The Blue Marble
It has been claimed that the image on the left, known as "The Blue Marble," is the most widely disseminated photograph in history, and I can understand why. Certainly, it has had a powerful hold on my own imagination since childhood, when I was utterly swept up by the high romance of the Apollo missions. But it hadn't quite been taken yet when I headed off to first grade in 1970, with an Apollo astronaut lunchbox to hold my bologna sandwich (Oscar Mayer of course), apple, and Tastycake. "The Blue Marble" picture was snapped in 1972, taken by the crew of Apollo 17 at a distance of about 28,000 miles from earth as they traveled toward the moon. The picture at right, "Earthrise," came first, with the Apollo 8 flight in 1968. I was four years old and nobody in the history of mankind had ever seen anything like it. To me it seemed like the most normal thing in the world--of course we can go to the moon! What I didn't know was that this view, this perspective, had given us the ability to see ourselves, our world, as we had never actually seen it before, as the tiny piece of the cosmos that it is. On the Apollo 8 mission the astronauts had been startled by the breathtaking "earthrise" phenomenon. They hadn't even been thinking about earth, since all their efforts were focused on getting out there (they were the first people ever to leave Earth orbit), when suddenly, there it was. I tried once (many years later, of course) to capture at least a piece of the moment in a poem (the flight occurred at Christmas):
apollo 8: earthrise
not a thought for
Earth (weightless, thoughtless)
leaving (the getaway)
technique, politics, routine
"a massive infusion
of technological strength"
Christ mass
in space, nostalgia for a
whole (planet)
Earthrise (looking back) floating
ornamental, fragile
"so very finite"
Earthrise, caught us all
by surprise
and there was a scramble
for the cameras
Almost despite ourselves we got, by virtue the massive technological enterprise of the Apollo missions, a profound moment of self-reflection. I think it changed us; I only wish it had changed us more.
***
Here's what Carl Sagan had to say under the inspiration of the later Pale Blue Dot image, taken from a far greater distance (more than four billion miles!) by Voyager I, in 1990:
"We succeeded in taking that picture [from deep space], and, if you look at it, you see a dot. That's here. That's home. That's us. On it, everyone you ever heard of, every human being who ever lived, lived out their lives. The aggregate of all our joys and sufferings, thousands of confident religions, ideologies and economic doctrines, every hunter and forager, every hero and coward, every creator and destroyer of civilizations, every king and peasant, every young couple in love, every hopeful child, every mother and father, every inventor and explorer, every teacher of morals, every corrupt politician, every superstar, every supreme leader, every saint and sinner in the history of our species, lived there on a mote of dust, suspended in a sunbeam.

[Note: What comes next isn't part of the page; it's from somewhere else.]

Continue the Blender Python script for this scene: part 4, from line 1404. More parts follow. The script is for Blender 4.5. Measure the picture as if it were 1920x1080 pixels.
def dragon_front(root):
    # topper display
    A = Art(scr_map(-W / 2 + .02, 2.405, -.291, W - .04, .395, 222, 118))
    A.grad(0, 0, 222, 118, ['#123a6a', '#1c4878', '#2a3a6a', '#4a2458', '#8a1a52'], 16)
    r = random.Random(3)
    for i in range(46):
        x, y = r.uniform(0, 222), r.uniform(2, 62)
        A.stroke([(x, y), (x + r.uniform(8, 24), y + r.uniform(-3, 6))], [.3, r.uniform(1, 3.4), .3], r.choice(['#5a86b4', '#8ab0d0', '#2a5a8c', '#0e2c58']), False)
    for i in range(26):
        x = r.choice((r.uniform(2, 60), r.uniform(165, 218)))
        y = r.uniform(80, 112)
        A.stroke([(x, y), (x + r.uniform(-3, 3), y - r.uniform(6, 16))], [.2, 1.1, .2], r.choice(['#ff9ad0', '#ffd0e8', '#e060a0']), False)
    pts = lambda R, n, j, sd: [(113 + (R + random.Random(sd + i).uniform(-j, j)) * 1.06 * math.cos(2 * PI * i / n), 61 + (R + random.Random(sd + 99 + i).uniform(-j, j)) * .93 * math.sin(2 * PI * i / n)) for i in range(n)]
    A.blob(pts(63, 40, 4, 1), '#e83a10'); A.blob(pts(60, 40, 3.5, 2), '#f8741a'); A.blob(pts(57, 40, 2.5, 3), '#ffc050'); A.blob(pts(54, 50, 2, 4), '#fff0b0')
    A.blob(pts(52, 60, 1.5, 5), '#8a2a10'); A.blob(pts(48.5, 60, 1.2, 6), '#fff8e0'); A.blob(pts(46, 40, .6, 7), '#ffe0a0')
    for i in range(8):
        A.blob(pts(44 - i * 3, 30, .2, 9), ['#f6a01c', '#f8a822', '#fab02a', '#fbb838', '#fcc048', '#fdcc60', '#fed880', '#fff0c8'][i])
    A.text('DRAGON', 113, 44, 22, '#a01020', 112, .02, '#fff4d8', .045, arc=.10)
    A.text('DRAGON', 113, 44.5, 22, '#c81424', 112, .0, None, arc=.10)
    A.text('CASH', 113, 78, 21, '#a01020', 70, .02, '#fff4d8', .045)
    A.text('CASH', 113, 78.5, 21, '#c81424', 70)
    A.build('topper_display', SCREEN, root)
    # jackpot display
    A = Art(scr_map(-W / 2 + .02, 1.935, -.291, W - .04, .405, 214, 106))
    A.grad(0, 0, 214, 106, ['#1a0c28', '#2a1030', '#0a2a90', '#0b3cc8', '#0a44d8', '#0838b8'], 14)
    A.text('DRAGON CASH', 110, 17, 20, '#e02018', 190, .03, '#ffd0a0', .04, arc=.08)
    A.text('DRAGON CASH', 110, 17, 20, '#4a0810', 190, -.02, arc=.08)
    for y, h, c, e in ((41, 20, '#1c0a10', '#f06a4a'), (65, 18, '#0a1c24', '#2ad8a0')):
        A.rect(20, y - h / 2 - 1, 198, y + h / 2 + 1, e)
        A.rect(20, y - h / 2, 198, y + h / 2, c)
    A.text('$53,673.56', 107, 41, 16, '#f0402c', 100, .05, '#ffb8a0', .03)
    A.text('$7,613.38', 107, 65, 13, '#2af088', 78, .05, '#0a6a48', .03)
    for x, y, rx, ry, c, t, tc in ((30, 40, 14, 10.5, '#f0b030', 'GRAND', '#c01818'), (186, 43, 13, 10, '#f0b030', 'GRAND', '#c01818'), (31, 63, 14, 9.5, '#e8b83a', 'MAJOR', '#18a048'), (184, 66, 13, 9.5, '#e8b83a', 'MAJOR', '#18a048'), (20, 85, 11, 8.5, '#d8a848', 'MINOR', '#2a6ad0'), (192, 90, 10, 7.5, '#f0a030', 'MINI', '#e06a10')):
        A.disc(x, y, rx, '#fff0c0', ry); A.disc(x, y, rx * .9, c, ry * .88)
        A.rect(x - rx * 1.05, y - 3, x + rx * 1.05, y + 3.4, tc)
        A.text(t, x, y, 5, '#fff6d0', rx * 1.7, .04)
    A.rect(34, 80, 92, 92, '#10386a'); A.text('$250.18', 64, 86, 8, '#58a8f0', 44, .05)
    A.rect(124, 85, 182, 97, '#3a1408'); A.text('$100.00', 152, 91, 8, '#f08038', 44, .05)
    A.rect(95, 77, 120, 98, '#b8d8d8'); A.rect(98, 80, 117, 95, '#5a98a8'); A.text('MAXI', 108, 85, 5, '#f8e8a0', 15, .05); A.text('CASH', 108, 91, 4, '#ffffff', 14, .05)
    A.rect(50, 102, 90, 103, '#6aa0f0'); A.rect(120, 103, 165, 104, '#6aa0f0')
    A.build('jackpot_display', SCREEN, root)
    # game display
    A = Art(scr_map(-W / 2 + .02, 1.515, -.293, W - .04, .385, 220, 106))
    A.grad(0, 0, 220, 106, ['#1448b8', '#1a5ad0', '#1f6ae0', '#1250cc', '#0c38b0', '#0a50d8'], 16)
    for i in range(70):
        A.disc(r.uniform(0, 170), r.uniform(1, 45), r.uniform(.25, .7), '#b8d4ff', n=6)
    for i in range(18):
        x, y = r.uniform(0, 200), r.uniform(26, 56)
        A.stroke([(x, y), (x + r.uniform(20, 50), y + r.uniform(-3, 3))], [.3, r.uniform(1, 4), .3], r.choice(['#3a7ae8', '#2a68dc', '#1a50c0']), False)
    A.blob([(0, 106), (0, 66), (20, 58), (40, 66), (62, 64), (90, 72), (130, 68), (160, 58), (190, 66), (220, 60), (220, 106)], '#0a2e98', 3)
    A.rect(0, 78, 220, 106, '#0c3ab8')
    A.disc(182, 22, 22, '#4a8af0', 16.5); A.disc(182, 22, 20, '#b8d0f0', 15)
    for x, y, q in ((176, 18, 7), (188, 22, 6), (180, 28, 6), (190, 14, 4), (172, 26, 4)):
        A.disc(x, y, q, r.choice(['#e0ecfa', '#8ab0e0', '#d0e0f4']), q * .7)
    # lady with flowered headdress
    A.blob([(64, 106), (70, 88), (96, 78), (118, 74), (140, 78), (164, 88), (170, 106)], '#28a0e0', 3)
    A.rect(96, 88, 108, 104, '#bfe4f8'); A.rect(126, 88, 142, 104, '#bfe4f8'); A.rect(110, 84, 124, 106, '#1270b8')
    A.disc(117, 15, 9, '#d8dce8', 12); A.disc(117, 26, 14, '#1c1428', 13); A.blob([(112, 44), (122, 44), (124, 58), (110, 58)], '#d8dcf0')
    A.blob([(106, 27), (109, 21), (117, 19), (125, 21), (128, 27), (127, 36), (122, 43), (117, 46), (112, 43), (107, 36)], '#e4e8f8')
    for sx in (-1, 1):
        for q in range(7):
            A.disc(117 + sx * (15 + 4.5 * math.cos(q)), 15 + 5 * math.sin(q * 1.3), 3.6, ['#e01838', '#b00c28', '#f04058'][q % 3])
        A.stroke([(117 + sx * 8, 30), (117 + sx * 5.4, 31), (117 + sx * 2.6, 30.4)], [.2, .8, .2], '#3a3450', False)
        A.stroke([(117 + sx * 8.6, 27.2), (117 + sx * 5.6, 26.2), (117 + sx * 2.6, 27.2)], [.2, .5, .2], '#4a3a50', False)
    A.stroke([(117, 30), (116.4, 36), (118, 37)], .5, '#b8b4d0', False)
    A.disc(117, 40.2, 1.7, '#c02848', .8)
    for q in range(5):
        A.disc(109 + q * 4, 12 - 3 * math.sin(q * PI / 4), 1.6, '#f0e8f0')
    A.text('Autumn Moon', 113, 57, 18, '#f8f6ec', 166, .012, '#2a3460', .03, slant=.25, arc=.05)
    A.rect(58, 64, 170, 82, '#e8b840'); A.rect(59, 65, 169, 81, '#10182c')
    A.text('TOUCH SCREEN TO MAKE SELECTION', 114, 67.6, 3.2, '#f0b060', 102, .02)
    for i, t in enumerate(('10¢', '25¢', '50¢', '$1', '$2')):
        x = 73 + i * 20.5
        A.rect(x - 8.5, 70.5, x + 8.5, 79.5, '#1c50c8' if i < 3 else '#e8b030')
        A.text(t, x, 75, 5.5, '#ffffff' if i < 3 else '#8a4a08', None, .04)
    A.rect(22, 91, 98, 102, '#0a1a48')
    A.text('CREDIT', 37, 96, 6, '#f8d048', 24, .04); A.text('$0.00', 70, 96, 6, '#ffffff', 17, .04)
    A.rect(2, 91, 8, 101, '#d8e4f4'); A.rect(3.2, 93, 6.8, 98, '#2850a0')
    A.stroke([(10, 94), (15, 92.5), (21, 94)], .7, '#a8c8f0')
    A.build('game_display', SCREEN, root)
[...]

The earth is a very small stage in a vast cosmic arena. Think of the rivers of blood spilled by all those generals and emperors so that in glory and in triumph they could become the momentary masters of a fraction of a dot. Think of the endless cruelties visited by the inhabitants of one corner of the dot on scarcely distinguishable inhabitants of some other corner of the dot. How frequent their misunderstandings, how eager they are to kill one another, how fervent their hatreds. Our posturings, our imagined self-importance, the delusion that we have some privileged position in the universe, are challenged by this point of pale light. Our planet is a lonely speck in the great enveloping cosmic dark. In our obscurity -- in all this vastness -- there is no hint that help will come from elsewhere to save us from ourselves. It is up to us. It's been said that astronomy is a humbling, and I might add, a character-building experience. To my mind, there is perhaps no better demonstration of the folly of human conceits than this distant image of our tiny world. To me, it underscores our responsibility to deal more kindly and compassionately with one another and to preserve and cherish that pale blue dot, the only home we've ever known."